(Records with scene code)
--*--
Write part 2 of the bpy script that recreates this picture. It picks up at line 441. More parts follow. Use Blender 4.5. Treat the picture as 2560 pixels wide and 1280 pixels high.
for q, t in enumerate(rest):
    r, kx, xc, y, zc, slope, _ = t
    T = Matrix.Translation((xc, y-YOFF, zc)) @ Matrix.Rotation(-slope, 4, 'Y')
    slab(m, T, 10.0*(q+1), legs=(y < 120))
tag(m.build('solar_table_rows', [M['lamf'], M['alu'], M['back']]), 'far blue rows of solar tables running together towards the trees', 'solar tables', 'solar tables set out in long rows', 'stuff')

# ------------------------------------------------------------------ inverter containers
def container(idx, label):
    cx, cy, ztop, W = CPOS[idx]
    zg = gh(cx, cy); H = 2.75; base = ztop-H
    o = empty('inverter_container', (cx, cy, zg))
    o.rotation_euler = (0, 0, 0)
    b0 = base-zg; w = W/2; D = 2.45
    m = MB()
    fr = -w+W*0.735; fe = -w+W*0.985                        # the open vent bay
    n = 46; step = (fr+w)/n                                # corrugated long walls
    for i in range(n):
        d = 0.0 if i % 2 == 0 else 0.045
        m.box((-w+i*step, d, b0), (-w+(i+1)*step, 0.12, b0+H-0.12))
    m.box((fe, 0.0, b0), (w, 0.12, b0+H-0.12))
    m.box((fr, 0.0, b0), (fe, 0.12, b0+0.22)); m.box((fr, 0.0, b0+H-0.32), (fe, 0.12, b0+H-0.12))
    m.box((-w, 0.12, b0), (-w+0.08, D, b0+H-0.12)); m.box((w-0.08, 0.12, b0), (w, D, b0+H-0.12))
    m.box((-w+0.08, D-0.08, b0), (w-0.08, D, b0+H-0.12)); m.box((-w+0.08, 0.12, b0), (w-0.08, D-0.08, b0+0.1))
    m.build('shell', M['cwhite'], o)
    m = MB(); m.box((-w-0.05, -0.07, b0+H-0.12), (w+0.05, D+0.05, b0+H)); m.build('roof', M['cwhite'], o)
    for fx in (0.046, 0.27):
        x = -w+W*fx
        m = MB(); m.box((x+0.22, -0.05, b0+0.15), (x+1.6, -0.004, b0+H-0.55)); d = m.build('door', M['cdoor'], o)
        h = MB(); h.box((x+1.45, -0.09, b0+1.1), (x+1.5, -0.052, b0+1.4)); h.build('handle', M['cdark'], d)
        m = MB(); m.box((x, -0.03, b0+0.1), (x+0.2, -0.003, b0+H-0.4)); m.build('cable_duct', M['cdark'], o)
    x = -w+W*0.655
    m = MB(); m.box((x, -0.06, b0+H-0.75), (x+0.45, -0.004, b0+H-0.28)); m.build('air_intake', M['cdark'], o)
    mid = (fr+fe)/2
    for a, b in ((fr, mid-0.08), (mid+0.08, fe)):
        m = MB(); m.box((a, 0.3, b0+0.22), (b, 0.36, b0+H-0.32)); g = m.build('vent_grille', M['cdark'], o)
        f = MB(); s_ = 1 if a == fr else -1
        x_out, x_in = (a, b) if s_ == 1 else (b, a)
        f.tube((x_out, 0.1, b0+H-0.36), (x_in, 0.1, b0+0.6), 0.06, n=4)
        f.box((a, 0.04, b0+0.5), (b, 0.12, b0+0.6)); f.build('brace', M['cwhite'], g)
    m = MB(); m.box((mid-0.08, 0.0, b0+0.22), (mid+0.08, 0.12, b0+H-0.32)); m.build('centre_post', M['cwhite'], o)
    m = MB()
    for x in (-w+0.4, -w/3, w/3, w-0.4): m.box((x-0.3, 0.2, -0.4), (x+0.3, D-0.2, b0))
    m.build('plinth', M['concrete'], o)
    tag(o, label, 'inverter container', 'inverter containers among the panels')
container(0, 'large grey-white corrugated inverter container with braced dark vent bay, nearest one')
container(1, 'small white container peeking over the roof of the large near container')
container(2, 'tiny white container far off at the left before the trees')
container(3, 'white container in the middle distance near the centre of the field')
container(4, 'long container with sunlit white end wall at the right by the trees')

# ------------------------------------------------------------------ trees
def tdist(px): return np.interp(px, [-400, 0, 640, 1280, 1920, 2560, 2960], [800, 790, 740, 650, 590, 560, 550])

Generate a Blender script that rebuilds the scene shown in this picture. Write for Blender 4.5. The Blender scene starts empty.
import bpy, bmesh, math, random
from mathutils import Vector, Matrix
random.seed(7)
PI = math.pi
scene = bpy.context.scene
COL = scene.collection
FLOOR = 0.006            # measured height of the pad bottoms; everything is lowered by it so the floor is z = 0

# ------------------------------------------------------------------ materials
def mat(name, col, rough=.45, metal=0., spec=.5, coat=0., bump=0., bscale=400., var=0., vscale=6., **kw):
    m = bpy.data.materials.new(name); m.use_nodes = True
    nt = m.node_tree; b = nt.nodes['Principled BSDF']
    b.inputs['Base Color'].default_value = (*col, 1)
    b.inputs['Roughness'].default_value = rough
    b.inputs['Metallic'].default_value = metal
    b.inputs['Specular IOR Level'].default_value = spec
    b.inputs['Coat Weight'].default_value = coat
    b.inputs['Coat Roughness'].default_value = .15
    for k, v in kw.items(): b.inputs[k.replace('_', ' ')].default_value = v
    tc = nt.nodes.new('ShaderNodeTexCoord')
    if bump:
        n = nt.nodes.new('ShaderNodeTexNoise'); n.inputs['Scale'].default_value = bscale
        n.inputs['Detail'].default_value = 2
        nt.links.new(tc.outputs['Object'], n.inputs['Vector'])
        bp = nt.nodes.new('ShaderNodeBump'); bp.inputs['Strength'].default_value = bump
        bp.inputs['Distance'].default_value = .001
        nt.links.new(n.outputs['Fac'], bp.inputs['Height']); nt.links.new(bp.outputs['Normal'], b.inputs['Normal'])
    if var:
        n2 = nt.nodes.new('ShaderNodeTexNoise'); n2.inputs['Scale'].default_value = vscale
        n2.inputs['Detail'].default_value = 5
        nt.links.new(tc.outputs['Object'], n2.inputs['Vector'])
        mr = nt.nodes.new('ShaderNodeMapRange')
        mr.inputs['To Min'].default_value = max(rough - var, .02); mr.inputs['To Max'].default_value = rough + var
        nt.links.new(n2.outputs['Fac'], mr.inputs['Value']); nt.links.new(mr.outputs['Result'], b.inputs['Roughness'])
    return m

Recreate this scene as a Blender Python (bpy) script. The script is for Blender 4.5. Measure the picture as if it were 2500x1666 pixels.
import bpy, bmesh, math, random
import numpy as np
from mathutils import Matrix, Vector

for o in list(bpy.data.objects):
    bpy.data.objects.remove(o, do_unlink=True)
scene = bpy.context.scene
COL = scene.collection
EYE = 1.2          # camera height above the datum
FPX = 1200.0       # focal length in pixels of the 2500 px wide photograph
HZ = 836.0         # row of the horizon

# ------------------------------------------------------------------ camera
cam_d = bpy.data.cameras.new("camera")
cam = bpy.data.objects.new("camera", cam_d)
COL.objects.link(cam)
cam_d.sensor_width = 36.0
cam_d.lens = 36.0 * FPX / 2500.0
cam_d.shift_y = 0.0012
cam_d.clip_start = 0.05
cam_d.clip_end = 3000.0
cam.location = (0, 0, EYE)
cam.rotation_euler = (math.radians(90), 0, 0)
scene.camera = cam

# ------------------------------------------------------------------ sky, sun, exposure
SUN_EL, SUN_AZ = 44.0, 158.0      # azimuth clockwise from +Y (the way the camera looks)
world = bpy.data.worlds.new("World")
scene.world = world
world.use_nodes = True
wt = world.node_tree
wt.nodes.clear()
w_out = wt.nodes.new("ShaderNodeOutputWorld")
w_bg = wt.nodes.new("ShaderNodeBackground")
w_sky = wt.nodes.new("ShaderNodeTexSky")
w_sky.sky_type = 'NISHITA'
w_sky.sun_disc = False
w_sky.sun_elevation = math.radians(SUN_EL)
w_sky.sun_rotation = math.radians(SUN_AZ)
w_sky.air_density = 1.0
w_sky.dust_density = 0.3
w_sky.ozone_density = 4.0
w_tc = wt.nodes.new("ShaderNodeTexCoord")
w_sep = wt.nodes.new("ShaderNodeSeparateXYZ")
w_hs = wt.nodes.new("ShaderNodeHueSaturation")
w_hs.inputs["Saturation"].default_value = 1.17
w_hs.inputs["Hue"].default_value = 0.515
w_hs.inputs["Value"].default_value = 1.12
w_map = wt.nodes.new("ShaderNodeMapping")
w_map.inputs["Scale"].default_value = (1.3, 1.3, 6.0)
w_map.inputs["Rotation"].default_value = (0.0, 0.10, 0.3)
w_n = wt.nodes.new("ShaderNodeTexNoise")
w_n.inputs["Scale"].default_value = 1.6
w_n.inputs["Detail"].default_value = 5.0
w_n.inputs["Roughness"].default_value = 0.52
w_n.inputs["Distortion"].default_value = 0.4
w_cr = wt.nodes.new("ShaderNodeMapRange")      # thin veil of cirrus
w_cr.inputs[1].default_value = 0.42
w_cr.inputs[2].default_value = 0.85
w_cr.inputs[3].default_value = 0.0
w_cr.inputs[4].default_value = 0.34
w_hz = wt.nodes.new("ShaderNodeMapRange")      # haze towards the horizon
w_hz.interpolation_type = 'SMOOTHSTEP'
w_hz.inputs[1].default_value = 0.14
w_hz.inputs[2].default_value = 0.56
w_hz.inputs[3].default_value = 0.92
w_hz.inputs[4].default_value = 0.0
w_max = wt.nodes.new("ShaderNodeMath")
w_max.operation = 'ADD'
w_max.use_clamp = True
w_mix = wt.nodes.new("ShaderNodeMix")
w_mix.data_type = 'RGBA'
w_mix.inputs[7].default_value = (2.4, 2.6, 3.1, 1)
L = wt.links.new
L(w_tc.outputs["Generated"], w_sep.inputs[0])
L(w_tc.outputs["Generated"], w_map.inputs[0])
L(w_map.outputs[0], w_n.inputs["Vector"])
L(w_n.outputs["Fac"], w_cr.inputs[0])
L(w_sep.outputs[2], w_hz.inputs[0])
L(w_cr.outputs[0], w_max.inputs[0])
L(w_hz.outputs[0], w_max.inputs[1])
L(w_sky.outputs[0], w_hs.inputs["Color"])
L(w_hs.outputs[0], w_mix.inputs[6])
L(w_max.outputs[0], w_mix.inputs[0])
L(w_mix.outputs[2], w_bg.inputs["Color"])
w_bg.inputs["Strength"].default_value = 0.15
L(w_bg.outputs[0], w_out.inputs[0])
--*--
Exercise: Copy exactly the lines that run from the first line of the data to the line containing "long rows', 'stuff')", please, with both ends included and nothing else.

Right answer:
Write part 2 of the bpy script that recreates this picture. It picks up at line 441. More parts follow. Use Blender 4.5. Treat the picture as 2560 pixels wide and 1280 pixels high.
for q, t in enumerate(rest):
    r, kx, xc, y, zc, slope, _ = t
    T = Matrix.Translation((xc, y-YOFF, zc)) @ Matrix.Rotation(-slope, 4, 'Y')
    slab(m, T, 10.0*(q+1), legs=(y < 120))
tag(m.build('solar_table_rows', [M['lamf'], M['alu'], M['back']]), 'far blue rows of solar tables running together towards the trees', 'solar tables', 'solar tables set out in long rows', 'stuff')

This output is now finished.